Mesmo que essa ação legislativa não tenha acabado - e não estejamos nem perto de acabar – com o mal do racismo e do preconceito, que ainda se espraia por nossa sociedade, repercutindo em todas as direções, mas, ao menos, sem a proteção e defesa de uma justiça a legitimar e justificar, os que defendem a opressão não podem fazer isso da forma aberta e clara como desejam.

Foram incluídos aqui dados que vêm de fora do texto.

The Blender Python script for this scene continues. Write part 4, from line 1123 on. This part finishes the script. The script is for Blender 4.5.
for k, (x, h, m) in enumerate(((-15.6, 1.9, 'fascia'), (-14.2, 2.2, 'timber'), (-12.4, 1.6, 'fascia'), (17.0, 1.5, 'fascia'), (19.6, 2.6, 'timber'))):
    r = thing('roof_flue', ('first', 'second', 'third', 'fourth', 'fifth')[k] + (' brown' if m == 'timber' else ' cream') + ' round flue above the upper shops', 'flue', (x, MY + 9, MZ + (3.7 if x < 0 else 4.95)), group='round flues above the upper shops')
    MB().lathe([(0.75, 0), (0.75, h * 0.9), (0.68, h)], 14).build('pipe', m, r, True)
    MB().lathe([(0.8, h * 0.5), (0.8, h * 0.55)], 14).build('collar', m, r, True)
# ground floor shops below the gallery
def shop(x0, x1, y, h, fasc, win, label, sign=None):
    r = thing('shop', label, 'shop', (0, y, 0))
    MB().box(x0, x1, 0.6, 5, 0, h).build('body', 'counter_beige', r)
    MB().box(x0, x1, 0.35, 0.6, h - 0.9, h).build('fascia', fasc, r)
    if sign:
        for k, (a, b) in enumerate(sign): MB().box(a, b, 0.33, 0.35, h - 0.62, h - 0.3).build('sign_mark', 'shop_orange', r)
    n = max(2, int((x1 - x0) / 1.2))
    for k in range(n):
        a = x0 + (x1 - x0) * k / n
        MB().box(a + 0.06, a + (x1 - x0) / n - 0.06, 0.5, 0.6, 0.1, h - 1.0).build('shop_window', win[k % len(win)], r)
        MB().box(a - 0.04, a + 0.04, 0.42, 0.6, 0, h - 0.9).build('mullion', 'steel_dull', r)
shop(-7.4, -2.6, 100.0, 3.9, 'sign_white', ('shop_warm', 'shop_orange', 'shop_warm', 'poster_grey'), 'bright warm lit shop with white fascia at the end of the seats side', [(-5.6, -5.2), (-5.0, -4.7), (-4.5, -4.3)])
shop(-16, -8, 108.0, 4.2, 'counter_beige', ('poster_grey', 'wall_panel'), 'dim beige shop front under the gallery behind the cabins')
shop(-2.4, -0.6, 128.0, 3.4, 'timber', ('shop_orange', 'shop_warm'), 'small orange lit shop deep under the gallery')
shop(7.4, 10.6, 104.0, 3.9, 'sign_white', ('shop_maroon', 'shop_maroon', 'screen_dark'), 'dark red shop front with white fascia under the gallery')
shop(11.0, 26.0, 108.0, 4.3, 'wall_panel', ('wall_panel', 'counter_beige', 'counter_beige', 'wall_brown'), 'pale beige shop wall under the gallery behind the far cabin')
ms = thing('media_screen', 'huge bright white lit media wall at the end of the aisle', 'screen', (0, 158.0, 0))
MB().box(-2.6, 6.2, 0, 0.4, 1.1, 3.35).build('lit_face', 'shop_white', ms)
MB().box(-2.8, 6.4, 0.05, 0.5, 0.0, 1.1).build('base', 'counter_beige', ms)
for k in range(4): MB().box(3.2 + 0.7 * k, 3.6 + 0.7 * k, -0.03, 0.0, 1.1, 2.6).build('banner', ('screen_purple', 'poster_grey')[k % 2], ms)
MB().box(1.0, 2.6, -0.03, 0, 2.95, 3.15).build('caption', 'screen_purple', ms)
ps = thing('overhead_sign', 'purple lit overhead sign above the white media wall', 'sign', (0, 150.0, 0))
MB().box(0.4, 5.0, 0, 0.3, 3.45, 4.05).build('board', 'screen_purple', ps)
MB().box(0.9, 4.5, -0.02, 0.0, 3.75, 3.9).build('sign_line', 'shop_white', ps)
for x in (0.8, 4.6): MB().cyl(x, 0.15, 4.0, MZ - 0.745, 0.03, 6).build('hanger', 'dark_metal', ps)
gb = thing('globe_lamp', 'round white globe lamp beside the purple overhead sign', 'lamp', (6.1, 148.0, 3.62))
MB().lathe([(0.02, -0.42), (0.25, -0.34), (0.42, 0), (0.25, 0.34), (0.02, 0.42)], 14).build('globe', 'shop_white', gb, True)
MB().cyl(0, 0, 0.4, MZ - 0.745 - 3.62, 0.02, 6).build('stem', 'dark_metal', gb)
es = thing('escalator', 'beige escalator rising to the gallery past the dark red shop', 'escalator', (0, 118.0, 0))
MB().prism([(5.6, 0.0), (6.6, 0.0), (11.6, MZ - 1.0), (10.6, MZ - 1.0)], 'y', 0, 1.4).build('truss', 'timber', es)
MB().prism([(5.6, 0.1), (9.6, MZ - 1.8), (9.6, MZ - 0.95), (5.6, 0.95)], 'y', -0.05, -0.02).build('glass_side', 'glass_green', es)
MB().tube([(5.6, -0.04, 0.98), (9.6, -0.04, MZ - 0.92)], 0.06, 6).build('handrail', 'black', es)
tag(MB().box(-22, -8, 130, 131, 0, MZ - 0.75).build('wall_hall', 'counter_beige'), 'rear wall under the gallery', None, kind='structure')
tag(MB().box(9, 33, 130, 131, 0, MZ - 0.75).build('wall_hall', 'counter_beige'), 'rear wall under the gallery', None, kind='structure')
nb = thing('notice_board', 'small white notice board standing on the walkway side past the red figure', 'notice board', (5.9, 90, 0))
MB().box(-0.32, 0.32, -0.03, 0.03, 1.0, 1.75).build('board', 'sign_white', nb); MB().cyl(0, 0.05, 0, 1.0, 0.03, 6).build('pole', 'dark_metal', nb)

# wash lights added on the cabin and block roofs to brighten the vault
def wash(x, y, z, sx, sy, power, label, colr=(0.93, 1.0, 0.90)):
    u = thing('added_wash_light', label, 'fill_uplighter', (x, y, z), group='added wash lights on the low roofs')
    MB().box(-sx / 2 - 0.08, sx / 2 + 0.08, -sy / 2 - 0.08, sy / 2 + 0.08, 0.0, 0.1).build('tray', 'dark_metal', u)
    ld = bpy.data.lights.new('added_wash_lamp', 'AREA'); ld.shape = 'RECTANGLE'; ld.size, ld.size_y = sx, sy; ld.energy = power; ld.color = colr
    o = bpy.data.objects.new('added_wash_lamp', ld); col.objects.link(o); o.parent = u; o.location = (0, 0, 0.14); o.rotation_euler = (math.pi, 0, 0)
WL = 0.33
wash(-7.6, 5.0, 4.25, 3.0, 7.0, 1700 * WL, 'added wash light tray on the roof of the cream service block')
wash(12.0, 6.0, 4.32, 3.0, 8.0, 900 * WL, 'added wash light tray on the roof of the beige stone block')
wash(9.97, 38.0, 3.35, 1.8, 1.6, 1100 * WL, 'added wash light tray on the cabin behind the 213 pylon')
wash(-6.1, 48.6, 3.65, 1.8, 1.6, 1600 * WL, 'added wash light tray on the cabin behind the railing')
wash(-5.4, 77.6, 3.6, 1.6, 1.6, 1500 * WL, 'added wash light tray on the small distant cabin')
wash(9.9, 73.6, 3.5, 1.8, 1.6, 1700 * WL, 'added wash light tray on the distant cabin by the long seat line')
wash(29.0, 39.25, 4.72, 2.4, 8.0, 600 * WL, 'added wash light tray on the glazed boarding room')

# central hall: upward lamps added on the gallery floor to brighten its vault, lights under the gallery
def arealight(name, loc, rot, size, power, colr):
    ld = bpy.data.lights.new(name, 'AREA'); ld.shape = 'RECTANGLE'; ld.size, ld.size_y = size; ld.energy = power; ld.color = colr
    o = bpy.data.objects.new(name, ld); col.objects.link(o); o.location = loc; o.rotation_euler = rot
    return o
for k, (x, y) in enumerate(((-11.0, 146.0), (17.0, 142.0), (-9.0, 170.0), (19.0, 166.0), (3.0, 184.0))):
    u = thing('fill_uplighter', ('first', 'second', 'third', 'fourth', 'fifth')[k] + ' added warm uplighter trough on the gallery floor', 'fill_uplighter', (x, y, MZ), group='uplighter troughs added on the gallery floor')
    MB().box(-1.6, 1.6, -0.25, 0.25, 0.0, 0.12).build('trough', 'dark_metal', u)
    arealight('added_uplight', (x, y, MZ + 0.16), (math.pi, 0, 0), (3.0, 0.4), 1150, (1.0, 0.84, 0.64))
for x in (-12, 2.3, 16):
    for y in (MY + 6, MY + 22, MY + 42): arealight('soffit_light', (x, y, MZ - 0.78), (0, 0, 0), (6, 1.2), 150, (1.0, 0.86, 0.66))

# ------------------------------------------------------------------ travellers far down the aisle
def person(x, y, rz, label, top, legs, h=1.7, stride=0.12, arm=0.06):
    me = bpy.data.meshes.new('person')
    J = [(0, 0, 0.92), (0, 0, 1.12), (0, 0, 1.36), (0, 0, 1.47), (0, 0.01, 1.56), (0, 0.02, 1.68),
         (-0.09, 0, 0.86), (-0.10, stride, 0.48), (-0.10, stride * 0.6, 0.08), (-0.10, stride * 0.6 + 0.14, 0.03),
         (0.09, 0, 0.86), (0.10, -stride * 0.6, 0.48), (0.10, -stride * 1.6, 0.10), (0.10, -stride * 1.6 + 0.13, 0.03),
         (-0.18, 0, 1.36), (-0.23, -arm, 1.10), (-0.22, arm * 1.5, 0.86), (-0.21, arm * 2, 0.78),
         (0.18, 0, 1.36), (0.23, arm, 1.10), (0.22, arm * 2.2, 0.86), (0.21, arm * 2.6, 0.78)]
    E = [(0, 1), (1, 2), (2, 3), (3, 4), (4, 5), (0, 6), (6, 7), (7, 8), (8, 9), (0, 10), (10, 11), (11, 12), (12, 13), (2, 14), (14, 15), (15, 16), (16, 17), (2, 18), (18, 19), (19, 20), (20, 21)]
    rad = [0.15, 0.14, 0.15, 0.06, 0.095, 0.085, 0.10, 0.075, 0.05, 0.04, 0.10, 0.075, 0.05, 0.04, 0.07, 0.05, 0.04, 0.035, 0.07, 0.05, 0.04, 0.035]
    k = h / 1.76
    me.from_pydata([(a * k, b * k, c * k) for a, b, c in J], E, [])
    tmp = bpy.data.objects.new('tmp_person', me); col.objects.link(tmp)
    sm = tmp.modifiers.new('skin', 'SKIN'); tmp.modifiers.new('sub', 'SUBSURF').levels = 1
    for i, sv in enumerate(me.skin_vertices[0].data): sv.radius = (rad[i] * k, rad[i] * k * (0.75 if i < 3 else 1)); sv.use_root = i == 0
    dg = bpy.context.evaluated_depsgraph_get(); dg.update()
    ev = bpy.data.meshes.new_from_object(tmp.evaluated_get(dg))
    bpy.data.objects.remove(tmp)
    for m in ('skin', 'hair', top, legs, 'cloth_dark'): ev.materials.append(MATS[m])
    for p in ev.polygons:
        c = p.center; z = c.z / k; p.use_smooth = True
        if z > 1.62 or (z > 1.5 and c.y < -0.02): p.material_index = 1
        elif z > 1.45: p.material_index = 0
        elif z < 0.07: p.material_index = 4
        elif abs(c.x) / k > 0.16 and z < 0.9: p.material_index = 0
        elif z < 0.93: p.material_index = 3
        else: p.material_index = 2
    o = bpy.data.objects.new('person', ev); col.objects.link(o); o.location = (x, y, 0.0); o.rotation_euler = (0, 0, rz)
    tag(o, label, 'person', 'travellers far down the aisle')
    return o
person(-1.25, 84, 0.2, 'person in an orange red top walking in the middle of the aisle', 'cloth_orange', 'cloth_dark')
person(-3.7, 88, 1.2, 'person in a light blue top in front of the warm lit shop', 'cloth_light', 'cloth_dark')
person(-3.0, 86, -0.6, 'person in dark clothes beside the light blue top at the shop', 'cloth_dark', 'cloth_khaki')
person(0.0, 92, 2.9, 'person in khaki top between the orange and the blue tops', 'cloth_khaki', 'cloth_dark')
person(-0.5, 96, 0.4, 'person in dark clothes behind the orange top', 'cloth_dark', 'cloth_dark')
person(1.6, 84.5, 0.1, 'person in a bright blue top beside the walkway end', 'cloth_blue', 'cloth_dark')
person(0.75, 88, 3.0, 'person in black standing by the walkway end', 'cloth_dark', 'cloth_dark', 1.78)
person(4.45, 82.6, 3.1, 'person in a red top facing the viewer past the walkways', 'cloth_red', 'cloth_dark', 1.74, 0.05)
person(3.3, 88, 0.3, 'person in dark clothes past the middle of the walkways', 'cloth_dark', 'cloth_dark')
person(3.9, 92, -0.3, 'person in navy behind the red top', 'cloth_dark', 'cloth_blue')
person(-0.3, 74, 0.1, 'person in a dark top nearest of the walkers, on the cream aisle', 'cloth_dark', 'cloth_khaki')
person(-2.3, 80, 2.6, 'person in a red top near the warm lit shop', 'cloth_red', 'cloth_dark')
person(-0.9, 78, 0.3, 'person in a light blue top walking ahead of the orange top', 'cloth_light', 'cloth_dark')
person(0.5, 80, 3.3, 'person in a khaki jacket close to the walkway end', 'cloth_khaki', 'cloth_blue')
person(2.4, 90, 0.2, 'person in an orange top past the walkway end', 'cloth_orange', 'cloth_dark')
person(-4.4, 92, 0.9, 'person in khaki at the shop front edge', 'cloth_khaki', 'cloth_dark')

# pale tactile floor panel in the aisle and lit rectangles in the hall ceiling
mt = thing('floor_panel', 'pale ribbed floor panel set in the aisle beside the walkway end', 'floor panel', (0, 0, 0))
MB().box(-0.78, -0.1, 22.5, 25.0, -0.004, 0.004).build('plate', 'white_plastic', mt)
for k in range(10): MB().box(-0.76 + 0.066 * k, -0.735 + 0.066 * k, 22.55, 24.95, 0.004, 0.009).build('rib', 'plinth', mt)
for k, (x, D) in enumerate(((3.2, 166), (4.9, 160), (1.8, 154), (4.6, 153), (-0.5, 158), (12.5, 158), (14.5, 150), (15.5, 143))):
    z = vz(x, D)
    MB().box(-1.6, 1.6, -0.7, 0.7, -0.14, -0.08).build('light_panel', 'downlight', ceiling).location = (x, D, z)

A importância da abolição no Ceará não é numérica, não se trata que quantos escravos foram libertos, havendo um homem ou mulher cativo vale a luta. Trata-se de uma questão humanitária, pedagógica, civilizatória de se estabelecer a linha do inaceitável e Tia Simoa e Maria Tomásia deixam claro em suas biografias esse papel educador. 

Simoa, foi escrava, Tomásia, aristocrata, ambas as mulheres tiveram que lidar com as limitações do feminino do século 19 em seus respectivos universos, elas romperam os estereótipos e foram protagonistas de seus momentos históricos. No passado seu papel teve peso e relevância, no presente suas figuras precisam ser dimensionadas, conhecidas, problematizadas, discutidas. A Data Magna do Ceará precisa ser uma data de memória crítica sobre a construção de uma liberdade incompleta e ainda carente de muitas complementações. É um dia de luta pelo lembrar.

No dia 31 de março de 1964, foi dado o golpe civil-militar que inaugurou o regime ditatorial de 64-85 no Brasil, cujo líder principal foi o Marechal Humberto de Alencar Castelo Branco. Em sua homenagem, se ergueu o mausoléu que anexa o Palácio do Governo do Estado do Ceará, o Palácio da Abolição. O atual governo anunciou substituir a homenagem do presidente-ditador por um espaço de memória dos líderes abolicionistas que marcaram a construção da liberdade no Ceará.

Preta Simoa e Maria Tomásia merecem seus espaços e aqui as suas figuras concentram o nome de inúmeras outras que podem figurar as paredes e salas do futuro espaço de memória.